Lecturas:
Éxodo 22, 20–26
Salmo 18, 2–4.47.51
1 Tesalonicenses 1, 5–10
Mateo 22, 34–40
Jesús no vino a abolir el Antiguo Testamento, sino a cumplirlo (cf. Mt 5,17).
Y Él, en el Evangelio de hoy, revela que en el amor—a Dios y al prójimo—está el cumplimiento de toda la ley (cf. Rm 13,8-10).
Los israelitas devotos habían de cumplir los 613 mandamientos que se encuentran en los primeros cinco libros de la Biblia. Jesús dice hoy que todos ellos, así como la enseñanza de los profetas, se pueden resumir en dos versículos de la Ley (cf. Dt 6,5; Lv 19,18).

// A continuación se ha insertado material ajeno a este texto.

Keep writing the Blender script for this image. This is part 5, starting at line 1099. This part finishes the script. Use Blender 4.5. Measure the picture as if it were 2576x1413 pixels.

Jesús parece así resumir las dos tablas de piedra en las que Dios dejó grabado los diez mandamientos (cf. Ex 32, 15–16). La primera tabla exponía tres leyes concernientes al amor a Dios –como el mandamiento de no tomar su nombre en vano. La segunda contenía siete mandamientos sobre el amor al prójimo, como aquellos sobre el robo y el adulterio.
El amor es la bisagra que une las dos tablas de la ley. Pues no podemos amar a Dios, a quien no vemos, si no amamos a nuestro prójimo, a quien sí vemos (cf. 1Jn 4,20–22).
Pero este amor al que estamos llamados es mucho más que un simple afecto o un sentimiento cariñoso. Debemos darnos totalmente a Dios, amando con todo nuestro ser, con todo nuestro corazón, alma y mente. Nuestro amor al prójimo debe expresarse en acciones concretas, como las expuestas en la primera lectura.
Amamos porque Él nos amó primero (cf. Jn 4,19). Como cantamos en el salmo de hoy, Él ha sido nuestro libertador, nuestra fortaleza cuando no podíamos en modo alguno defendernos contra los enemigos del pecado y de la muerte.
Amamos al dar gracias por nuestra salvación. Y en esto nos convertimos en imitadores de Jesús, como San Pablo nos dice en la epístola de hoy, dejando de lado nuestra vida diariamente en lo grande y en lo pequeño, en lo que se ve y en lo oculto, ofreciéndola como continuo sacrificio de alabanza (cf. Jn 15,12–13; Hb 13,14).